If there is another shoe to fall for the troubled regional banks, commercial real estate is a likely catalyst.
Reports arrive daily that many sectors, especially office towers, continue to struggle to meet their commitments.
Regional banks hold most of the debt for commercial real estate.
As of mid-week, the banking crisis was shuffled to the back page. No new candidates to be the next Silvergate, Silicon Valley, Signature or Credit Suisse had emerged as fresh bait for commentators ready to proclaim the imminent demise of capitalism.
The troubled First Republic Bank (FRC), which caters to the very wealthy, gained about 25 percent on Monday morning. But FRC, at about $14, was still down more than 90 percent from its August 2022 high of $168.
First Republic Bank is famous for at least two things. First, the publicity stunt that was arranged by Wall Street banks, led by JP Morgan CEO Jamie Dimon, to inject $30 billion in new deposits into FRC after the bank had suffered deposit outflows of $89 billion. And second, FRC was the bank that wired the $130,000 payment from Donald Trump to former adult-film actress Stormy Daniels just before the 2016 Presidential election.
But some astute observers are not reassured by the absence of fresh panic. Substantial debts at commercial real estate properties threaten to trigger new concern later this year.
The connection between commercial real estate and regional banks is close because most of the debt owed by commercial real estate borrowers — and there’s a lot of it — is held by small and mid-sized regional banks.
About $270 billion in real estate debt is coming due this year. According to Emily Peck of Axios Markets, commercial real estate is the problem:
Source: The Federal Reserve/Axios
And the problem in commercial estate resulted from the decade-long policy of zero interest rates by the Fed and Bank of Canada, which drove up prices for office towers, rental buildings, and shopping malls. As one participant told me about three years ago, “At two percent they’re giving the money away for free, how can I say no?”

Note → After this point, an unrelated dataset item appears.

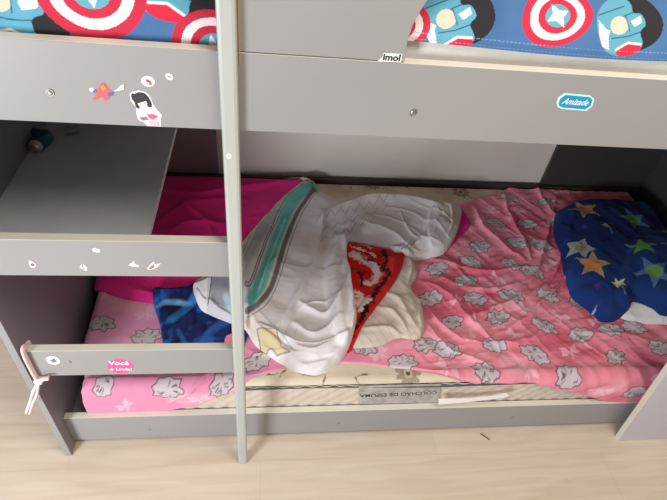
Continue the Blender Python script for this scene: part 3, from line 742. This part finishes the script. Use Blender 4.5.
def st_up(u, v):
    """where the direction of a pixel meets the upper sheet"""
    tt = np.linspace(0, .6, 1200); y, z = prof(tt, .005)
    d = FW*F_PX+RT*(u-PPX)-UP*(v-PPY)
    zr = CAM[2]+d[2]*(y/d[1]); k = np.argmax(zr-z < 0)
    return (d[0]*y[k]/d[1], tt[k])
def ring(p, cx, ct, r, rot, sq=1.0):
    for rr, c in ((1, (190, 48, 70)), (.78, (232, 214, 216)), (.56, (190, 48, 70)), (.36, (96, 160, 178))):
        p.poly(ell(cx, ct, r*rr, r*rr*sq, rot, 48), c)
    p.poly(loc(star(4, .34*r, .15*r), cx, ct, 1, rot), (236, 232, 234))
def medal(p, cx, ct, r, rot):
    """round badge: black half, light blue shapes, pale and red patches"""
    L = lambda P: loc(P, cx, ct, r, rot)
    p.poly(L(ell(.25, .05, .95, .95, 0, 40)), (44, 42, 44))
    p.poly(L(closed_spline([(-1, -.1), (-.9, .5), (-.45, .85), (.1, .95), (.35, .7), (.3, .35), (.55, .25), (.6, -.1), (.35, -.3), (.35, -.8), (-.3, -.95), (-.8, -.7)], 4)), (92, 156, 178))
    p.poly(L([(-.98, -.1), (-.9, .35), (-.75, .05), (-.62, -.05), (-.7, -.25), (-.72, -.65), (-.92, -.5)]), (228, 226, 230))
    p.poly(L(ell(-.28, .05, .3, .28, .4)), (222, 192, 174))
    p.poly(L(ell(-.1, -.8, .42, .2, .0)), (204, 44, 66)); p.line(L([(-.5, -.7), (-.1, -.56), (.3, -.7)]), .0028, (236, 226, 226))
    p.poly(L([(.12, .1), (.5, .2), (.5, .0), (.2, -.1)]), (228, 226, 230))
    for q in ([(-.85, .5), (-.4, .55), (.1, .6)], [(-.6, -.3), (-.1, -.35), (.35, -.3)], [(0, .3), (0, -.2)], [(.3, .35), (-.05, .3)]): p.line(L(q), .0015, (40, 70, 100), .8)
def up_sheet():
    s = np.arange(UX0+.004, UX1-.002, .0013); t = np.arange(-.05, .34, .0013)
    S, Tt0 = np.meshgrid(s, t, indexing='ij')
    HEM = np.where(S < -.02, -.035, .018)+.0  # the hem rides higher right of the ladder
    HEM = -.035+.080*smooth((S+.05)/.12)+.004*np.sin(S*9)
    HEM = np.array([1])*HEM
    q = (Tt0+.05)/.39
    Tt = HEM+(.34-HEM)*q
    p = Paint(S, Tt, (72, 108, 152)); n = fbm(S*7, Tt*7, 3); p.mix(n > 0, (58, 90, 134), smooth((n-.45)/.2)*.5)
    def R(u, v, r, rot=0, sq=1.): ring(p, *st_up(u, v), r, rot, sq)
    def Md(u, v, r, rot=0): medal(p, *st_up(u, v), r, rot)
    R(557, 17, .064, .55, .80); Md(455, 19, .055, .35); Md(627, 26, .055, .3); R(396, 26, .054, .3, .85); Md(12, 4, .070, -.1); Md(180, -16, .066, -.3); R(92, -8, .076, .1); R(214, 48, .062, .2)
    for k, (u, v) in enumerate(((700, 10), (60, -40), (760, 25))): (R if k % 2 else Md)(u, v, .058)
    # double stitched hem
    h = Tt-HEM
    st_ = (np.abs(h-.004) < .0009) | (np.abs(h-.015) < .0009)
    p.mix(st_ & (np.sin(S*900) > -.3), (130, 160, 200), .6)
    off = .004+.003*aniso(S, Tt, 70, 3, 12, 3)+.004*fbm(S*5, Tt*8)+.004*smooth(1-h/.03)
    Y, Z = prof(Tt, 0); th = np.clip((Tt-.045)/.19, 0, 1)*math.pi/2
    ny, nz = -np.cos(th)*.085, np.sin(th)*.15; l = np.hypot(ny, nz); Y = Y+ny/l*off; Z = Z+nz/l*off
    Y = np.maximum(Y, .7925)
    me = bpy.data.meshes.new('bed_sheet'); I = np.arange(S.size).reshape(S.shape)
    me.from_pydata(np.stack([S, Y, Z], -1).reshape(-1, 3).tolist(), [], np.stack([I[:-1, :-1], I[1:, :-1], I[1:, 1:], I[:-1, 1:]], -1).reshape(-1, 4).tolist())
    ca = me.color_attributes.new('print', 'FLOAT_COLOR', 'POINT')
    ca.data.foreach_set('color', np.concatenate([p.C.reshape(-1, 3), np.ones((S.size, 1))], 1).astype(np.float32).ravel())
    o = link('bed_sheet', me, None, [m_cloth], True)
    tag(o, 'blue upper bunk sheet with red and white ring print and round badges', 'bed sheet')
up_sheet()

# ---------------------------------------------------------------- inhaler and clear cap on the shelf
SZ = .888
inh = bpy.data.objects.new('inhaler', None); scene.collection.objects.link(inh)
p1 = un(33, 149, 2, SZ+.019); p2 = un(63, 119, 2, SZ+.019)
d = Vector(p2-p1); d.z = 0; d.normalize(); side = Vector((-d.y, d.x, 0)); base = Vector(p1); base.z = SZ+.0193
inh.location = (base.x, base.y, SZ)
tag(inh, 'dark teal inhaler with a silver canister lying on the shelf', 'inhaler')
def ip(name, bm, m, smooth=True, label=None, bev=0):
    bmesh.ops.translate(bm, vec=-Vector(inh.location), verts=bm.verts); tag(bm_obj(name, bm, m, inh, smooth, bev), label)
bm = bmesh.new(); tube(bm, [base+d*q for q in (0, .001, .004, .022)], [.011, .0135, .0145, .0145], 24); ip('canister', bm, m_chrome, label='silver canister')
bm = bmesh.new(); tube(bm, [base+d*q for q in (.007, .008, .017, .018)], [.0145, .0160, .0160, .0145], 24); ip('collar', bm, mat('collar_grey', (176, 172, 170), .4), label='pale grey collar')
m_teal = mat('dark_teal_plastic', (22, 66, 76), .35)
bm = bmesh.new(); tube(bm, [base+d*q for q in (.018, .019, .035, .064, .070)], [.016, .018, .019, .0185, .015], 24, 1.0); ip('sleeve', bm, m_teal)
bm = bmesh.new(); e0 = base+d*.058; tube(bm, [e0, e0+side*.018+d*.006, e0+side*.040+d*.012], [.015, .015, .0135], 20, .9); ip('mouthpiece', bm, m_teal)
cp = un(71, 133, 2, SZ+.008)
bm = bmesh.new(); box(bm, -.017, .017, -.012, .012, 0, .018)
cap = bm_obj('plastic_cap', bm, mat('clear_grey_plastic', (150, 146, 142), .25, alpha=.55), None, False, .005, 3)
cap.location = (cp[0], cp[1]+.012, SZ); cap.rotation_euler = (0, 0, .35)
tag(cap, 'small translucent plastic cap beside the inhaler', 'cap')

# ---------------------------------------------------------------- ribbon tied round the lowest board
rib = bpy.data.objects.new('ribbon', None); scene.collection.objects.link(rib); rb = Vector((-.553, .77, .60)); rib.location = rb
tag(rib, 'pale pink ribbon knotted around the end of the lowest board', 'ribbon')
def rp(name, pts, r, flat):
    bm = bmesh.new(); tube(bm, [Vector(q) for q in spline(pts, 6)], r, 10, flat); bmesh.ops.translate(bm, vec=-rb, verts=bm.verts); bm_obj(name, bm, m_ribbon, rib, True)
P = lambda u, v, y=.760: tuple(un(u, v, 1, y))
rp('loop', [P(38, 381, .762), P(31, 368, .762), P(25, 356, .762), P(23, 348.5, .764), (-.5495, .780, .6115), (-.552, .797, .600), (-.556, .799, .56), (-.551, .797, .51), (-.545, .785, .497), P(38, 381, .764)], .0046, 1.9)
rp('tail', [P(38, 382, .758), P(33, 392, .757), P(30, 402, .758), P(26.5, 412, .76)], .004, 1.7)
rp('tail', [P(39, 382, .755), P(37, 394, .754), P(33, 403, .755), P(30, 413, .757)], .0035, 1.6)
rp('tail', [P(38, 381, .756), P(43, 379, .754), P(49, 378, .756)], .0042, 1.7)
bm = bmesh.new(); k = P(38.5, 381.5, .757); bmesh.ops.create_icosphere(bm, subdivisions=3, radius=.0115, matrix=Matrix.Translation(k) @ Matrix.Diagonal((1, .7, .9, 1)))
for v in bm.verts: v.co += Vector((0, 0, .002*math.sin(v.co.x*900)))
bmesh.ops.translate(bm, vec=-rb, verts=bm.verts); bm_obj('knot', bm, m_ribbon, rib, True)

# ---------------------------------------------------------------- tiny thing on the floor
q0, q1 = un(480, 434, 2, .0), un(489.5, 440, 2, .0)
bm = bmesh.new(); tube(bm, [(q0[0], q0[1], .0022), ((q0[0]+q1[0])/2, (q0[1]+q1[1])/2, .0022), (q1[0], q1[1], .0022)], .0018, 6)
tag(bm_obj('hairpin', bm, cmat((92, 66, 50))), 'thin dark hairpin lying on the pale floor', 'hairpin')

But if many aggressive players are armed with cheap money and decide to plunge into an asset like real estate a price bubble follows. And when prices eventually fall, the debt endures but asset values erode, creating a crisis for lenders and borrowers.

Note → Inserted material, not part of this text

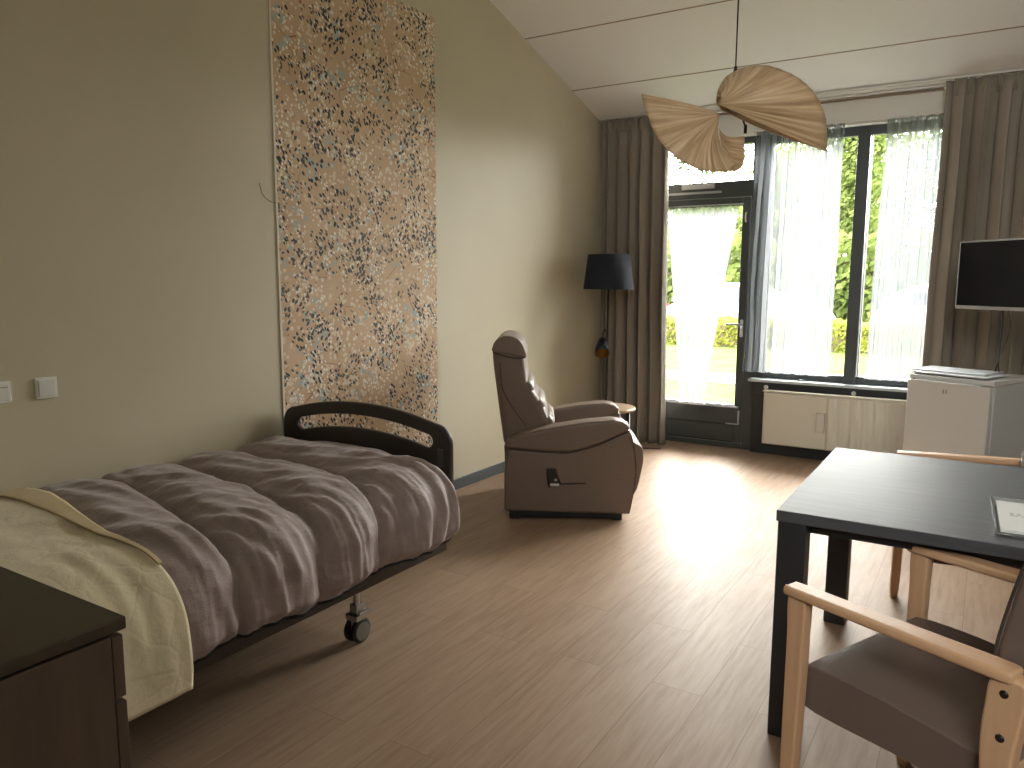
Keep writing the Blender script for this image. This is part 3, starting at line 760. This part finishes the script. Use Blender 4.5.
# ------------------------------------------------------------------ round side table
stb = empty('side_table', (-2.43, 5.30, 0), 0, 'small round wooden side table behind the recliner by the left curtain', 'side table')
MB().lathe([(.001, .475), (.20, .475), (.208, .482), (.208, .492), (.20, .50), (.001, .50)], n=48).build('table_top', m_oak, stb, smooth=False, bevel=.003)
for k in range(3):
    a = k*2.094+.25
    MB().tube([(.15*math.cos(a), .15*math.sin(a), .475), (.17*math.cos(a), .17*math.sin(a), 0)], .013, 10).build('leg', m_blackmetal, stb, smooth=True)
MB().tube([(.163*math.cos(a*.1745), .163*math.sin(a*.1745), .15) for a in range(36)], .006, 6, closed=True).build('ring', m_blackmetal, stb, smooth=True)

# ------------------------------------------------------------------ pendant lamp
D = 3.2
def PX(px, py, d):   # design point on the sight plane of the lamp, d = distance
    return Vector((0, 0, 1.45))+(r2*((px-512)/763.5)-u2*((py-384)/763.5)+fw)*d
cen = Vector((-0.9665, 3.3103, 2.1312))     # lamp centre in the room
hr = Vector((rt.x, rt.y, 0)); hw = Vector((-fw.x, -fw.y, 0)).normalized()
def LP(u, v_, w): return (hr*u+Vector((0, 0, 1))*v_+hw*w)
zceil = zc(cen.y)
pl = empty('pendant_lamp', cen, 0, 'large twisted wood veneer pendant lamp of two shell forms hung by black cord', 'pendant lamp')
def fan(name, hub, rim, bulge, n=6, nt=14, bdir=None):
    G = spline([LP(*p) for p in rim], n); H = spline([LP(*p) for p in hub], max(1, int(n*(len(rim)-1)/(len(hub)-1))))
    m_ = len(G)-1
    def Hs(s): k = s*(len(H)-1); i = min(int(k), len(H)-2); return H[i].lerp(H[i+1], k-i)
    def fn(u, v_):
        i = min(int(u*m_), m_-1); g_ = G[i].lerp(G[i+1], u*m_-i); h_ = Hs(u)
        p = h_.lerp(g_, v_)
        bd = bulge(u) if callable(bulge) else bulge
        p = p+LP(*bd)*math.sin(math.pi*v_)
        # radial ribs
        p = p+LP(0, 0, 1)*.0018*math.sin(u*m_*1.9)*v_
        return tuple(p)
    b = MB().grid(fn, m_*3, nt); nu, nv = m_*3, nt
    me = bpy.data.meshes.new(name); me.from_pydata(b.v, [], b.f)
    uv = me.uv_layers.new(name='UVMap')
    for p in me.polygons:
        for li in p.loop_indices:
            vi = me.loops[li].vertex_index; uv.data[li].uv = ((vi % (nu+1))/nu, (vi//(nu+1))/nv)
    o = link(name, me, m_veneer, pl, smooth=True)
    s = o.modifiers.new('solid', 'SOLIDIFY'); s.thickness = .004; s.offset = 0
    return o
fan('shade_shell', [(-.088, .045, .05), (-.086, .043, .06), (-.086, .042, .06)],
    [(-.073, .085, .0), (-.071, .112, -.02), (-.042, .165, -.03), (.0, .193, -.02), (.045, .204, .0), (.115, .198, .04), (.205, .152, .08), (.275, .092, .10), (.335, .008, .09), (.368, -.065, .05), (.392, -.136, .0)],
    lambda u: (0, -.022*u, .06), 8)
fan('shade_shell', [(-.06, .05, -.02), (-.05, .04, -.03)],
    [(-.06, .12, -.06), (-.03, .155, -.10), (.06, .185, -.15), (.2, .150, -.16), (.32, .03, -.12), (.388, -.128, -.01)],
    lambda u: (0, .0, -.04), 8)
fan('shade_shell', [(-.072, .012, .02), (-.072, .008, .02), (-.072, .006, .02)],
    [(-.394, .092, .0), (-.392, .045, .04), (-.381, -.005, .08), (-.348, -.107, .14), (-.275, -.190, .17), (-.193, -.230, .17), (-.119, -.240, .15), (-.045, -.232, .10), (.002, -.200, .04)],
    lambda u: (-.038*u, -.01, .06*(1-u)+.01), 8)
fan('shade_shell', [(-.03, -.15, .03), (-.060, -.11, .02), (-.070, -.045, .01)],
    [(-.045, -.232, .10), (.012, -.216, .03), (.046, -.192, -.02), (.066, -.150, -.06), (.072, -.100, -.09), (.072, -.055, -.10)],
    lambda u: (.0, -.005, -.06), 8)
MB().lathe([(.001, .245), (.006, .24), (.012, .20), (.014, .17), (.03, .165), (.03, .12), (.001, .11)], tuple(LP(.008, -.02, -.05)), 20).build('lamp_holder', m_black, pl, smooth=True)
c0 = LP(.008, .215, -.05)
MB().tube([c0, (c0.x, c0.y, zceil-cen.z-.02)], .0032, 8).build('cord', m_black, pl, smooth=True)
MB().lathe([(.001, -.03), (.045, -.025), (.05, .0), (.001, .01)], (c0.x, c0.y, zc(cen.y+c0.y)-cen.z-.004), 24).build('ceiling_rose', m_black, pl, smooth=True)
fr_ = MB(); fr_.tube([LP(.008, .10, -.05), LP(.045, .03, -.07), LP(.072, -.02, -.09)], .004, 6); fr_.tube([LP(.072, -.01, -.09), LP(.072, -.045, -.09)], .007, 8)
fr_.build('shade_clip', m_black, pl, smooth=True)
MB().lathe([(.001, .05), (.02, .06), (.028, .085), (.016, .115), (.001, .12)], tuple(LP(.008, -.02, -.05)), 16).build('bulb', mat('opal_bulb', (.85, .83, .78), .3), pl, smooth=True)

# ------------------------------------------------------------------ fridge
fa = math.atan2(-.19, .45)
fg = empty('refrigerator', (-.42, 5.515, 0), fa, 'white table-height refrigerator standing before the right taupe curtain', 'refrigerator')
fwid, fdep = .50, .56
B(0, fwid, .055, fdep, .03, .835).build('body', m_fridge_side, fg, bevel=.008, seg=3)
B(-.004, fwid+.004, .03, fdep+.01, .835, .865).build('worktop', m_fridge, fg, bevel=.006, seg=3)
dro = B(0, fwid-.005, 0, .045, .04, .832).build('door', m_fridge, fg, bevel=.009, seg=3)
B(.02, fwid-.06, -.006, .02, .828, .838).build('handle_lip', mat('pale_lip', (.78, .8, .84), .25), dro, bevel=.003)
for dx in (0, .017):
    B(.225+dx, .232+dx, -.0015, .001, .765, .79).build('emblem', mat('grey_print', (.2, .2, .2), .5), dro)
B(.005, fwid-.012, .045, .055, .05, .83).build('door_gasket', mat('dark_gasket', (.05, .05, .06), .7), fg)
B(.02, .035, .03, .055, .826, .842).build('hinge', m_black, fg)
for x, y in ((.04, .09), (fwid-.04, .09), (.04, fdep-.05), (fwid-.04, fdep-.05)):
    MB().lathe([(.018, 0), (.018, .03)], (x, y, 0), 12).build('foot', m_black, fg)
fm = Matrix.Translation((-.42, 5.515, 0)) @ Matrix.Rotation(fa, 4, 'Z')
def onf(x, y, z): return tuple(fm @ Vector((x, y, z)))
for i, (x, y, rz, c_) in enumerate(((-.03, .09, .10, (.70, .74, .80)), (.0, .06, -.02, (.62, .64, .68)), (-.05, .13, .05, (.75, .79, .84)))):
    p = empty('paper_folder', onf(x, y, .8655+i*.0075), fa+rz, ['pale folder at the bottom of the stack on the refrigerator', 'grey-white folder in the middle of the stack on the refrigerator', 'bluish-white folder on top of the stack on the refrigerator'][i], 'folder', 'folders on the refrigerator')
    B(0, .44, 0, .31, 0, .0016).build('back_cover', mat('pale_card%d' % i, c_, .5), p)
    B(.003, .436, .003, .306, .0018, .0052).build('sheets', mat('white_paper', (.75, .75, .74), .7), p)
    B(0, .44, 0, .31, .0054, .007).build('front_cover', mat('pale_card%d' % i, c_, .5), p)
# black media box + cables on the fridge
mb = empty('media_box', onf(.10, .50, .8655), fa+R(22), 'flat black media box lying at the back of the refrigerator top', 'media box')
B(0, .20, 0, .045, 0, .014).build('case', m_black, mb, bevel=.003)
B(-.004, .0, .01, .035, .002, .012).build('end_cap', m_white, mb)
plg = empty('cable_plug', onf(.33, .42, .8655), fa, 'small black plug adapter with silver ends on the refrigerator', 'plug')
B(-.02, .03, -.015, .015, 0, .022).build('plug_body', m_black, plg, bevel=.004)
MB().tube([(-.05, .0, .01), (-.02, 0, .011)], .007, 8).build('plug_tip', m_chrome, plg, smooth=True)
MB().tube([(.03, 0, .011), (.07, .01, .008)], .006, 8).build('plug_tip', m_chrome, plg, smooth=True)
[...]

In the commercial sector, the borrower can just walk away from the loan and turn the asset over to the bank, as Canadian giant Brookfield (BN) did earlier this year with two office towers in Los Angeles. Brookfield is the largest landlord in downtown Los Angeles and holds properties in Manhattan, Toronto, Canary Wharf and Calgary. Brookfield has market cap of $51 billion and debt of $314 billion.
If lenders refuse to renew loans and borrowers walk, regional banks will have a lot of assets to sell and very few buyers. Banks could be left holding the bag.